From the legitimacy perspective, people keep questioning how the whole development process takes place in the country. More than four-fifths of Nepalis state that they do not know what development activities are occurring in their localities, and when public hearings and public audits take place in their neighbourhoods. This shows that the right to information—a fundamental right of the people— transparency in planning to expenditure, and public accountability of the officials are weakened and threatened, becoming a strong indicator showing that chances of corruption are high even if there are no arrears because of the existence of ‘settings’—a new term for organised corruption.

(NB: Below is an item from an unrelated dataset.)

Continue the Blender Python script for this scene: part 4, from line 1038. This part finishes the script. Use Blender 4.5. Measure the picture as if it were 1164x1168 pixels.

Now the question is how these arrears can be eliminated and the actual practice of zero tolerance against corruption established. There are at least six integrated approaches to achieve this goal. The first and most important approach is to ensure fiscal discipline by modernising the existing accounting system with the use of the electronic transaction system in all government agencies. The second approach is to provide legal, technical and financial skill development training to all relevant staff and elected officials to handle the electronic transaction system by meeting all the requirements while handling finances and maintaining financial discipline. The third approach is to strengthen the monitoring, evaluation and verification system, and not allowing the same officials to perform different roles to avoid conflict of interest.
Moral science
The fourth approach is building a strong collaborative and consensus-driven partnership for national development between bureaucrats, elected officials and the public. And if embezzlements should occur, all public office bearers should be made liable to punishment. The fifth approach is converting the attitude, behaviour, conscience and mindset of public officials through ethical and moral upliftment training to make them understand that development without arrears and embezzlement can help the country develop in a short span of time for the benefit of all Nepalis including themselves. They should be made to understand that increasing arrears and embezzlement for their personal interest and development will keep the nation always poor, although a few people may become filthy rich, and that this can be achieved by practising the essence of accountability, transparency, effectiveness and public legitimacy.
Six, the government of the day should not only keep proclaiming that there is zero-tolerance against arrears and corruption. It should act and demonstrate this in action by punishing those who have been found guilty of such crimes. Carrying out these actions can direct the country from bad governance to good governance, and the slogan of ‘Prosperous Nepal, Happy Nepali’ can be achieved.